» **REQUIRED WORK**: Reproduce the first line and every line after it, exactly, through the one containing "SC.cycles.sample_clamp_indirect = 6". Leave out the rest.

# # # # #

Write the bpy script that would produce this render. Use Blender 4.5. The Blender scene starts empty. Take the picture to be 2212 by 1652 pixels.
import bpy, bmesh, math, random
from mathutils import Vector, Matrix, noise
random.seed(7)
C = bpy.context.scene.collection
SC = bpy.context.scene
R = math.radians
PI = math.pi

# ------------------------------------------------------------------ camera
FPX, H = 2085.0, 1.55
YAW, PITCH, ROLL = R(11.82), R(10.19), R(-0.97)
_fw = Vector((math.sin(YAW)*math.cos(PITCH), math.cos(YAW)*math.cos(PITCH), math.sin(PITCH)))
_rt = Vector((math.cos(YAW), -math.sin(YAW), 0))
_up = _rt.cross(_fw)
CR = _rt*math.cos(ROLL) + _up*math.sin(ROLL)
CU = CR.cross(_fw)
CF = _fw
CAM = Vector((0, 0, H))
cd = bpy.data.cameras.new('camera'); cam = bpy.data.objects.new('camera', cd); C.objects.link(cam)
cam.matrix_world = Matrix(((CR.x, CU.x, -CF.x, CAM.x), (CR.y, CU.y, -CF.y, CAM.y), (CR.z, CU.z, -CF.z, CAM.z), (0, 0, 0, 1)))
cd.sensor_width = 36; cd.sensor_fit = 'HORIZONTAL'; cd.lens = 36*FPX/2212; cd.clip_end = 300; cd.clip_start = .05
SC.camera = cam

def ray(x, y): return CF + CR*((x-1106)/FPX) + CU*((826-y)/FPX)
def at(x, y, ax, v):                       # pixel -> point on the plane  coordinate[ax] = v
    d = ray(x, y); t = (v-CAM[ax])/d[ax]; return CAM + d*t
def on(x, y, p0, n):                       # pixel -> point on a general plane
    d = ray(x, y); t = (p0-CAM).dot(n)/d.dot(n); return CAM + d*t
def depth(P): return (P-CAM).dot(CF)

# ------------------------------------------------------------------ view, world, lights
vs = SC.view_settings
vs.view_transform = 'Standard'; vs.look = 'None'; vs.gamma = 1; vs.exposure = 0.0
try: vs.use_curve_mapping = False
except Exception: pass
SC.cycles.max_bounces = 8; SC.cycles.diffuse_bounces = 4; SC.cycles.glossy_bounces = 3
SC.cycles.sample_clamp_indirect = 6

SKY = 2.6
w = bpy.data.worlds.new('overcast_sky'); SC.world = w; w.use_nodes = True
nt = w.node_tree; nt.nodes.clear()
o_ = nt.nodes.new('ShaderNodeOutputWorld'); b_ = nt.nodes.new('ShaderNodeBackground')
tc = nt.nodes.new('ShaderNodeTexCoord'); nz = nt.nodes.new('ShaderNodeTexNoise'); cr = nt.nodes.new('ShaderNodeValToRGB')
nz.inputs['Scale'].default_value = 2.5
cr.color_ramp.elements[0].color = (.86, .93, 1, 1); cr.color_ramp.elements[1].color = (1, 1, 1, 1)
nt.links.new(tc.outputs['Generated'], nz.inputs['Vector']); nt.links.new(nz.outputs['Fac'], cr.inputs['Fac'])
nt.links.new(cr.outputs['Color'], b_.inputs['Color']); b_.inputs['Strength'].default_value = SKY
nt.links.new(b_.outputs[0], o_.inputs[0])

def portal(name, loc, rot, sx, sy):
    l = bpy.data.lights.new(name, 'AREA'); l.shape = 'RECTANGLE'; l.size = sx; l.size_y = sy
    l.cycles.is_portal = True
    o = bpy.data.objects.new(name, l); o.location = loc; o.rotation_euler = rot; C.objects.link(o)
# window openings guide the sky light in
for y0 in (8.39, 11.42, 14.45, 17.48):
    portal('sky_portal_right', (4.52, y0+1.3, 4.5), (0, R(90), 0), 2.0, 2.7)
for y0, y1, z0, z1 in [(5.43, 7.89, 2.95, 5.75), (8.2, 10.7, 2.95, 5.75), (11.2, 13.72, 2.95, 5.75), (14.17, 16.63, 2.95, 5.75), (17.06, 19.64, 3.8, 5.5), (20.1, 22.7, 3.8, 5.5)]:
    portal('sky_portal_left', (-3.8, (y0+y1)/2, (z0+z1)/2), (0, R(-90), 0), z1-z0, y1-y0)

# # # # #

» **WRITTEN SOLUTION**:
Write the bpy script that would produce this render. Use Blender 4.5. The Blender scene starts empty. Take the picture to be 2212 by 1652 pixels.
import bpy, bmesh, math, random
from mathutils import Vector, Matrix, noise
random.seed(7)
C = bpy.context.scene.collection
SC = bpy.context.scene
R = math.radians
PI = math.pi

# ------------------------------------------------------------------ camera
FPX, H = 2085.0, 1.55
YAW, PITCH, ROLL = R(11.82), R(10.19), R(-0.97)
_fw = Vector((math.sin(YAW)*math.cos(PITCH), math.cos(YAW)*math.cos(PITCH), math.sin(PITCH)))
_rt = Vector((math.cos(YAW), -math.sin(YAW), 0))
_up = _rt.cross(_fw)
CR = _rt*math.cos(ROLL) + _up*math.sin(ROLL)
CU = CR.cross(_fw)
CF = _fw
CAM = Vector((0, 0, H))
cd = bpy.data.cameras.new('camera'); cam = bpy.data.objects.new('camera', cd); C.objects.link(cam)
cam.matrix_world = Matrix(((CR.x, CU.x, -CF.x, CAM.x), (CR.y, CU.y, -CF.y, CAM.y), (CR.z, CU.z, -CF.z, CAM.z), (0, 0, 0, 1)))
cd.sensor_width = 36; cd.sensor_fit = 'HORIZONTAL'; cd.lens = 36*FPX/2212; cd.clip_end = 300; cd.clip_start = .05
SC.camera = cam

def ray(x, y): return CF + CR*((x-1106)/FPX) + CU*((826-y)/FPX)
def at(x, y, ax, v):                       # pixel -> point on the plane  coordinate[ax] = v
    d = ray(x, y); t = (v-CAM[ax])/d[ax]; return CAM + d*t
def on(x, y, p0, n):                       # pixel -> point on a general plane
    d = ray(x, y); t = (p0-CAM).dot(n)/d.dot(n); return CAM + d*t
def depth(P): return (P-CAM).dot(CF)

# ------------------------------------------------------------------ view, world, lights
vs = SC.view_settings
vs.view_transform = 'Standard'; vs.look = 'None'; vs.gamma = 1; vs.exposure = 0.0
try: vs.use_curve_mapping = False
except Exception: pass
SC.cycles.max_bounces = 8; SC.cycles.diffuse_bounces = 4; SC.cycles.glossy_bounces = 3
SC.cycles.sample_clamp_indirect = 6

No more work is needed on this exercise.